Although Britain stopped minting MTTs officially in 1937, following an agreement with Italy, the Royal Mint certainly struck some 5,000,000 coins in 1938. The Royal Dutch Mint at Utrecht commenced striking the same year, but with the outbreak of WWII, its entire mintage was melted but for 60 coins.

By 1938, Hitler had seized Austria and the Vienna Mint would devote the war years to producing reichsmarks and very little else.

Reclaiming Austria's Birthright

With the outbreak of the war, Britain’s Royal Mint resumed minting MTTs starting in 1940. They also shipped dies to India, where between 1940 and 1942 the Bombay Mint struck nearly 19,000,000 MTTs that were primarily spent driving the Italians out of their African colonies. The coins proved acceptable to the locals throughout North Africa and the Middle East, particularly in the face of the welter of war-time paper currency being spewed out by Allied and Axis presses alike. Even the U.S. Office of Strategic Services is reported to have gotten in on the act and produced acceptable casts of MTTs, which were used in Java – among other places.

With the end of the war, the MTT continued to be recognized as legal tender in Ethiopia until the introduction of the Ethiopian dollar, when as many MTTs as possible were rounded up, shipped to the U.S. and melted to be turned into further Ethiopian dollars.

Production outside Austria continued after the war. Birmingham produced 3,500,000 for a private bank. The Royal Mint struck 5,400,000 from 1949 to 1961, Brussels 1,000,000 from 1954 to 1957, and Paris 5,500,000 in 1946 with a further 2,000,000 in 1957. Most ended up in Aden, where they were on-sold.

Austria restarted minting in 1946 but more or less stuck to its pre-war agreement with Italy of striking just 10,000 a year until that contract expired in 1960. They then asked the Royal Mint to cease production, which it did in 1961. Birmingham, Brussels and Paris had stopped in 1957.

Maria Theresa Rules

With its monopoly restored, the Austrian Mint returned to full production. It was worth it. The MTT was still in demand in the Middle East. Post-WWII, many Middle Eastern countries continued to operate with a mix of currencies that included dinars, rupees, gold sovereigns and good old MTTs, much as they had throughout the earlier 20th century. Bahrain introduced a national currency only in 1960. Muscat and Oman waited until the 1970s.
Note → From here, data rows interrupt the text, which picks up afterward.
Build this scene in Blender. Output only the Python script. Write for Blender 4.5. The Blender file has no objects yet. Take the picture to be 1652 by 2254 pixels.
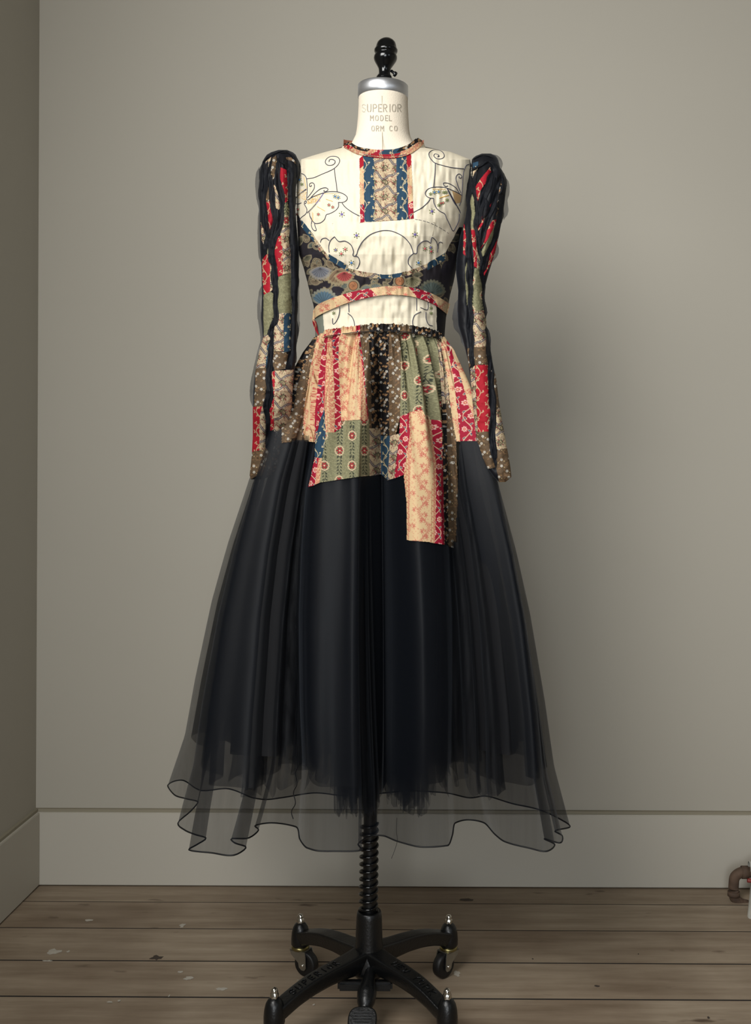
import bpy, bmesh, math, random
import numpy as np
from mathutils import Vector, Matrix

# ------------------------------------------------------------------ camera, light, exposure
F = 2333.0; CX = 1008.0; CY = 1030.0; CAMH = 1.06; ROLL = 0.0045
SC = bpy.context.scene
COL = SC.collection
cam_d = bpy.data.cameras.new('camera')
cam = bpy.data.objects.new('camera', cam_d); COL.objects.link(cam)
cam_d.sensor_fit = 'VERTICAL'; cam_d.sensor_height = 36.0; cam_d.lens = F * 36.0 / 2254.0
cam_d.shift_x = -(CX - 826.0) / 2254.0
cam_d.shift_y = -(1127.0 - CY) / 2254.0
cam_d.clip_start = 0.05
cam.matrix_world = Matrix.Translation((0, 0, CAMH)) @ Matrix.Rotation(math.radians(90), 4, 'X') @ Matrix.Rotation(ROLL, 4, 'Z')
SC.camera = cam

world = bpy.data.worlds.new('sky'); SC.world = world; world.use_nodes = True
bg = world.node_tree.nodes['Background']
bg.inputs[0].default_value = (0.62, 0.72, 0.86, 1); bg.inputs[1].default_value = 1.0

WIN_Y0, WIN_Y1, WIN_Z0, WIN_Z1 = -0.5, 1.05, 1.60, 3.00
def area(name, loc, target, sx, sy, power, color):
    d = bpy.data.lights.new(name, 'AREA'); d.shape = 'RECTANGLE'; d.size = sx; d.size_y = sy
    d.energy = power; d.color = color
    o = bpy.data.objects.new(name, d); COL.objects.link(o)
    o.location = loc
    o.rotation_euler = (Vector(target) - Vector(loc)).to_track_quat('-Z', 'Y').to_euler()
    return o
win = area('window_daylight', (-1.10, (WIN_Y0 + WIN_Y1) / 2, (WIN_Z0 + WIN_Z1) / 2), (0.25, 2.3, 1.0),
           WIN_Y1 - WIN_Y0, WIN_Z1 - WIN_Z0, 43.0, (1.0, 0.985, 0.955))
win.data.spread = math.radians(125)
rw = area('rear_window_daylight', (0.0, -1.55, 1.10), (0.0, 2.5, 0.80), 1.0, 1.7, 10.5, (0.93, 0.97, 1.0))
rw.data.spread = math.radians(82)
area('far_right_fill', (2.3, -1.0, 1.9), (-1.0, 2.2, 1.5), 1.0, 1.3, 6.0, (0.84, 0.92, 1.0))  # added fill light from the right, brightens the left wall

SC.view_settings.view_transform = 'Standard'
SC.view_settings.look = 'None'
SC.view_settings.exposure = 0.0
SC.view_settings.gamma = 1.0
SC.view_settings.use_curve_mapping = False
SC.cycles.transparent_max_bounces = 40
SC.cycles.max_bounces = 10
SC.cycles.diffuse_bounces = 6

DC = 2.06           # distance of the dress form
DW = 2.69           # distance of the back wall
rng = np.random.default_rng(5)
random.seed(5)

# ------------------------------------------------------------------ helpers
def unp(px, py, Y):
    dx = np.asarray(px, float) - CX; dy = np.asarray(py, float) - CY
    c, s = math.cos(ROLL), math.sin(ROLL)
    x = dx * c + dy * s; y = -dx * s + dy * c
    return x * Y / F, Y + 0 * x, CAMH - y * Y / F
def unpv(px, py, Y):
    return np.stack(np.broadcast_arrays(*unp(px, py, Y)), -1)
def proj(P):
    x = P[..., 0] / P[..., 1] * F; y = (CAMH - P[..., 2]) / P[..., 1] * F
    c, s = math.cos(ROLL), math.sin(ROLL)
    return CX + x * c - y * s, CY + x * s + y * c

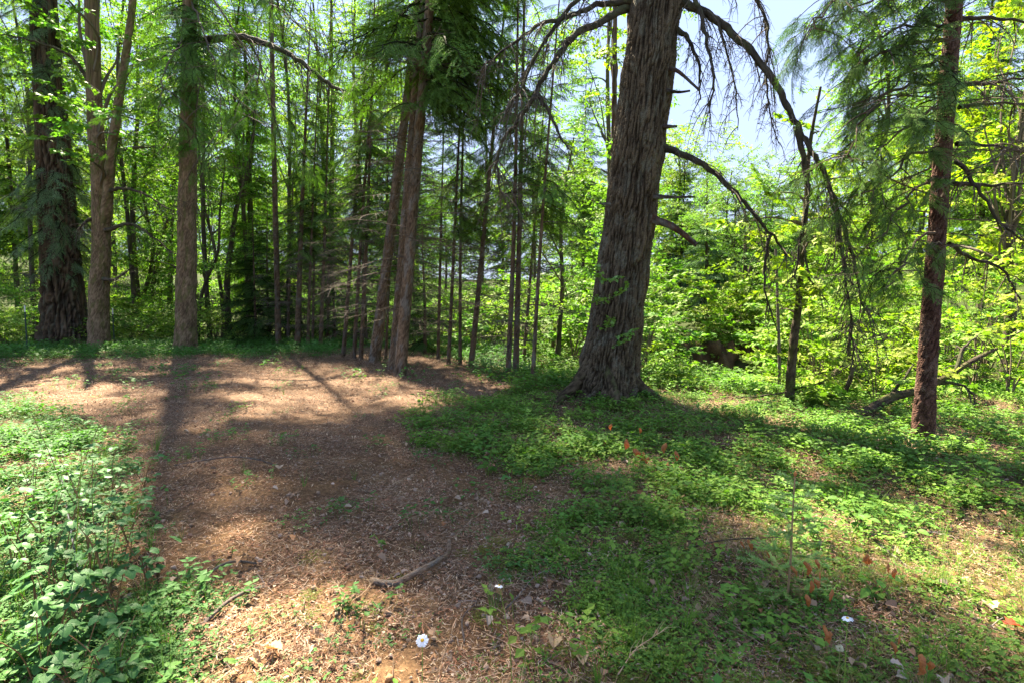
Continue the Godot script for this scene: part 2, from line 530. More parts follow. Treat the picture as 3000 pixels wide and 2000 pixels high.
func library() -> void:
	L.fir = []
	for k in 4: L.fir.append(fir_bough([0.25, 0.4, 0.55, 0.3][k]))
	L.fir_far = []
	for k in 4: L.fir_far.append(fir_bough([0.25, 0.4, 0.55, 0.3][k], 0.45))
	L.cedar = []
	for k in 4: L.cedar.append(cedar_bough())
	L.dead = []
	for k in 5: L.dead.append(dead_branch())
	L.small = []
	for k in 4: L.small.append(leaf_branch(OVAL, 0.1, 10, 9))
	L.maple = []
	for k in 4: L.maple.append(leaf_branch(MAPLE, 0.15, 7, 5, 0.35))
	L.herb = []
	for k in 4: L.herb.append(herb_patch(0.14, 34, 0.019, 0.05))
	L.herb_big = []
	for k in 4: L.herb_big.append(herb_patch(0.2, 18, 0.038, 0.15))
	L.moss = []
	for k in 2: L.moss.append(herb_patch(0.06, 140, 0.007, 0.022))
	L.grass = []
	for k in 3: L.grass.append(grass_tuft(14, 0.22))
	L.litter = []
	for k in 4: L.litter.append(litter_patch(110, 0.22))
	L.lump = []
	for k in 5: L.lump.append(lump(k))

# ------------------------------------------------------------------ trees
func seen_to(p: Vector3) -> float:   # the height up to which the camera can see at that distance
	return 1.5 + absf(p.z) * 0.6
func conifer(called: String, label: String, group: String, base: Vector3, way: Vector3, high: float, r: float, o := {}) -> Node3D:
	var t := thing(called, label, o.get("category", "conifer tree"), base, group)
	var up := way.normalized()
	var pts := []
	var bow: Vector3 = Vector3(rr(-1, 1), 0, rr(-1, 1)) * 0.008 * high * o.get("bow", 1.0)
	for k in 9:
		var u := k / 8.0
		pts.append(up * (high * u - 0.25) + bow * sin(u * PI * 1.5))
	var line := curve(pts, 4)
	var sides: int = o.get("sides", 14)
	bark_part("trunk", t, line, r, r * 0.12, sides, o.get("dv", 0.12), o.get("bark", {}))
	var at := func(h: float) -> Vector3:
		var f := clampf((h + 0.25) / high, 0.0, 0.999) * (line.size() - 1)
		return line[int(f)].lerp(line[int(f) + 1], f - int(f))
	var seen := seen_to(base) + 1.0
	# dead twiggy branches under the crown
	var sets := {}
	var d0: float = o.get("dead0", 1.2)
	var d1: float = o.get("dead1", 7.0)
	var reach: float = o.get("dead_len", 1.5)
	for k in o.get("dead_n", 40):
		var h := rr(d0, d1)
		var an := rr(0, TAU)
		var dir := Vector3(cos(an), rr(-0.25, 0.25), sin(an))
		var m := rng.randi() % 5
		if not sets.has(m): sets[m] = [[], []]
		sets[m][0].append(Transform3D(basis_x(dir).scaled(Vector3.ONE * reach * rr(0.5, 1.15)), at.call(h)))
		sets[m][1].append(Color.WHITE * rr(0.7, 1.2))
	for m in sets: scatter("dead_branch", L.dead[m], sets[m][0], sets[m][1], t)
	# live boughs
	var kind: Array = L[o.get("bough", "fir")]
	var tint: Color = o.get("tint", Color(0.04, 0.085, 0.03))
	var h0: float = o.get("h0", 5.0)
	var lmax: float = o.get("len", 2.2)
	var dens: float = o.get("dens", 1.0)
	var low: float = o.get("pitch", -0.25)
	var crown := {}
	var h := h0
	while h < high - 0.2:
		var u := (h - h0) / (high - h0)
		var far := h > seen
		var ln: float = lmax * (pow(1.0 - u, 0.75) * 0.95 + 0.05) * rr(0.65, 1.1) * smoothstep(-0.12, 0.12, u + 0.02) * (1.25 * o.get("top", 1.0) if far else 1.0)
		var an := rr(0, TAU)
		if o.has("aim") and rng.randf() < o.get("aimed", 0.5): an = o.aim + rr(-0.8, 0.8)
		var dir := Vector3(cos(an), lerpf(low, 0.6, u * u) + rr(-0.15, 0.15), sin(an))
		var m := rng.randi() % kind.size()
		if not crown.has(m): crown[m] = [[], []]
		var b := basis_x(dir) * Basis(Vector3.RIGHT, rr(-0.4, 0.4))
		crown[m][0].append(Transform3D(b.scaled(Vector3.ONE * ln), at.call(h)))
		var c := tint * rr(0.75, 1.25)
		c.a = 1.0
		crown[m][1].append(c)
		h += rr(0.5, 1.5) * (0.085 if not far else o.get("above", 0.11)) / dens
	for m in crown: scatter("crown", kind[m], crown[m][0], crown[m][1], t)
	return t
# a trunk drawn through points (from the base), lumps of foliage: [centre, radii, how many sprays], both relative to the base
func broadleaf(called: String, label: String, group: String, base: Vector3, trunk: Array, r: float, lumps: Array, o := {}) -> Node3D:
	var t := thing(called, label, o.get("category", "tree"), base, group)
	var line := curve(trunk, 5)
	var ends: float = o.get("end", 0.25)
	bark_part("trunk", t, line, r, r * ends, o.get("sides", 12), o.get("dv", 0.14), o.get("bark", {}))
	var kind: Array = L[o.get("leaf", "small")]
	var tint: Color = o.get("tint", Color(0.1, 0.19, 0.03))
	var size: float = o.get("size", 1.0)
	var crown := {}
	var limbs := Acc.new()
	for l in lumps:
		var n: int = l[2]
		var c: Vector3 = l[0]
		var spots := []
		for k in n:
			var d := Vector3(rng.randfn(), rng.randfn(), rng.randfn()).normalized() * pow(rng.randf(), 0.45)
			var p: Vector3 = c + d * l[1]
			if nz.get_noise_3d(p.x * 0.8 + base.x, p.y * 0.8, p.z * 0.8 + base.z) < o.get("gap", -0.12): continue
			spots.append(p)
			var out := Vector3(d.x, 0.1, d.z) + Vector3(rr(-0.6, 0.6), rr(-0.5, 0.25), rr(-0.6, 0.6))
			var m := rng.randi() % kind.size()
			if not crown.has(m): crown[m] = [[], []]
			crown[m][0].append(Transform3D(basis_x(out).scaled(Vector3.ONE * size * rr(0.7, 1.2)), p))
			var q := tint * rr(0.7, 1.3)
			q.r *= rr(0.9, 1.25)
			q.a = 1.0
			crown[m][1].append(q)
		for k in mini(int(o.get("limbs", 4)), spots.size()):
			var e: Vector3 = spots[rng.randi() % spots.size()]
			var f := clampi(int(rr(0.35, 0.95) * line.size()), 1, line.size() - 1)
			while f > 1 and line[f].y > e.y - 0.1 * e.distance_to(line[f]): f -= 1
			var s := line[f]
			var m1 := s.lerp(e, 0.35) + Vector3(rr(-0.1, 0.1), 0.12, rr(-0.1, 0.1)) * s.distance_to(e)
			var m2 := s.lerp(e, 0.7) + Vector3(rr(-0.1, 0.1), 0.1, rr(-0.1, 0.1)) * s.distance_to(e)
			tube(limbs, curve([s, m1, m2, e], 4), r * 0.3, 0.008, 5, o.get("limb_col", Color(0.12, 0.1, 0.075)), 0.0, 0.6)
	if limbs.v.size() > 0: put("limb", mesh_of([[limbs, M.twig]]), t, Transform3D(), "stuff")
	for m in crown: scatter("crown", kind[m], crown[m][0], crown[m][1], t)
	return t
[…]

But, despite the new national coinages, old habits died hard. Folk clung to the familiar, and not only in the Middle East. Out in the North African countryside, the MTT retained its approval rating long after WWII, despite official efforts to suppress it. In his survey, Adrian Tschoegl observes that as late as 1982 the annual wage of a child shepherd in Ethiopia was set at 12 MTT.

He also points out that in many cultures the MTT enjoyed roles other than a currency, all of which helped perpetuate its use. In Ethiopia it acted as a gold weight, elsewhere in Africa it was important in matrimonial negotiations, and in the Middle East it served as an amulet to ward off the evil eye. And, of course, it was an invaluable source of high grade silver for jewelers. Its intrinsic value ruled all – particularly those Johnny-come-lately base metal and paper currencies.

Today the Austrian government no longer authorizes any other nation to mint MTTs. All restrikes are now produced in Vienna. Their production is largely limited to MTTs produced for collectors and jewelers. Come the turn of the millennium, the mint was striking about 10,000 a year. Clearly, Mussolini would seem to have had it right.